Sugar time


Suddenly the snow is melting. Spring may be almost here. The snowdrops thought it was coming in late January already but they had to endure who knows how many heavy snow blankets after that. Finally, here they are in all their glory, looking down at the mud.

Lots of mud. Mud is a special treat for our two-year-old, Hazel, who came to visit over the weekend with her mommie and daddy to help make maple syrup in my brother’s woods in northern Indiana. There was enough mud to make Hazel very happy, along with piles of slushy snow to tromp through, sap to sip direct from the tree, and syrup to guzzle warm from the cooker.

chips and mud

Unlimited chips! unlimited mud!

The heat makes everybody sleepy except Hazel. Safer to send her outside

The heat makes everybody sleepy except Hazel. Safer to send her outside

hanging out

Maple sugaring gives us something to look forward to in this northern, muddy end of winter/beginning of spring. The ground has to be a mess for the sap to run well—thaw by day, light freeze at night. It happens right around spring break. Even though I am impatient for warm weather, I wouldn’t trade a day in the sap shack with my family for a week in the Florida sun.


My nephew Adrian is the fourth generation of our family to make syrup from these trees

My nephew Adrian is the fourth generation of our family to make syrup from these trees

When I go to the maple woods I bring food. Traditionally it’s brats, which we cook in sap on a potbelly stove, but this year I took a vegan soup and guacamole to go with more or less healthy chips. My oldest brother pretends to turn up his nose at healthy food but he did not complain at all about this soup. The large soup pot emptied over the afternoon, along with a goodly number of beer bottles.

Here is the recipe, which is my enhanced version of a chickpea-cashew soup recipe I got from a friend.

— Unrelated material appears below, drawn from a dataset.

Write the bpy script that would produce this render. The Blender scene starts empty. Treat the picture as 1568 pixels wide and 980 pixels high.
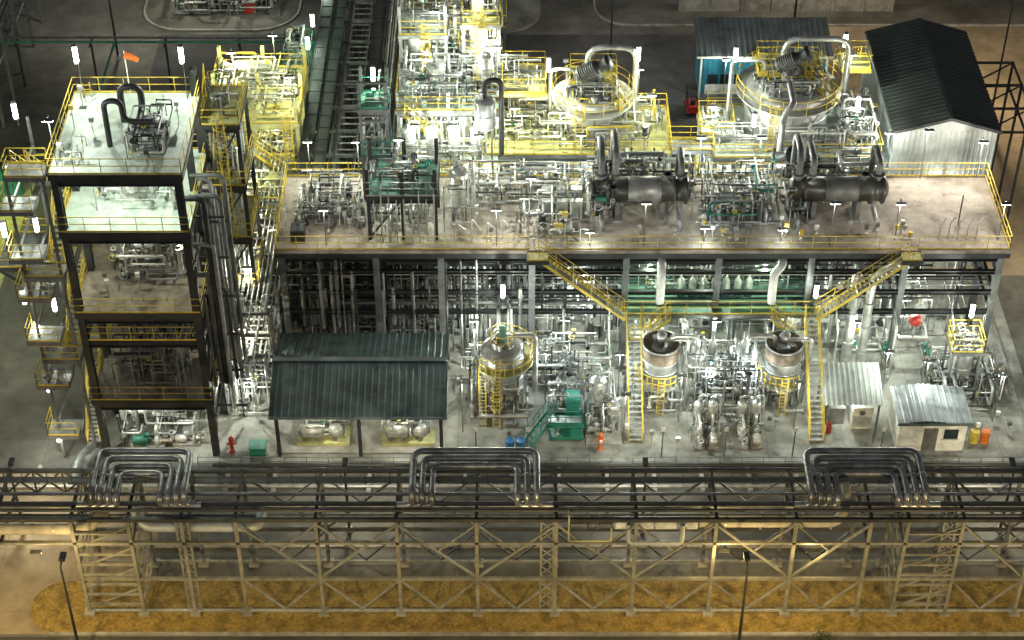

Practical Mystic’s Vegan Chickpea–Wild Rice Soup

3/4 cup raw cashews, soaked in water overnight and drained

1 cup dry chickpeas, soaked in water overnight and drained

2 tablespoons olive oil

1 large yellow onion, chopped

4 cloves garlic, minced

3 ribs celery, thin sliced

2 large carrots, cut in chunks

1/2 lb. mushrooms, coarsely chopped

1/2 teaspoon dried rosemary

3/4 teaspoon dried thyme

1 teaspoon salt

Fresh black pepper

3/4 cup brown rice

1/4 cup wild rice

6 cups vegetable broth

4-6 cups chopped kale or spinach

In a stockpot over medium-high heat sauté onion, celery, and carrots in olive oil with a pinch of salt for about 5 minutes, until onions are translucent. Add garlic, mushrooms, rosemary, thyme, salt and pepper and sauté until garlic and mushrooms are fragrant.

Add rice, wild rice, chickpeas, and broth. Bring to a boil, then cover and simmer until chickpeas and rice are tender, about an hour.

Meanwhile drain the cashews and place them in a blender with one cup of fresh water. Blend until completely smooth.

Add the cashew cream and greens to the soup after rice is tender and simmer until greens are wilted, 3 to 5 more minutes. You may need to add water to thin the soup if it seems too thick. Taste for salt and seasonings and let sit for 10 minutes or so to allow the flavors to marry.

It thickens as it cools, so if you are lucky enough to have leftovers, just thin with a little water when you reheat.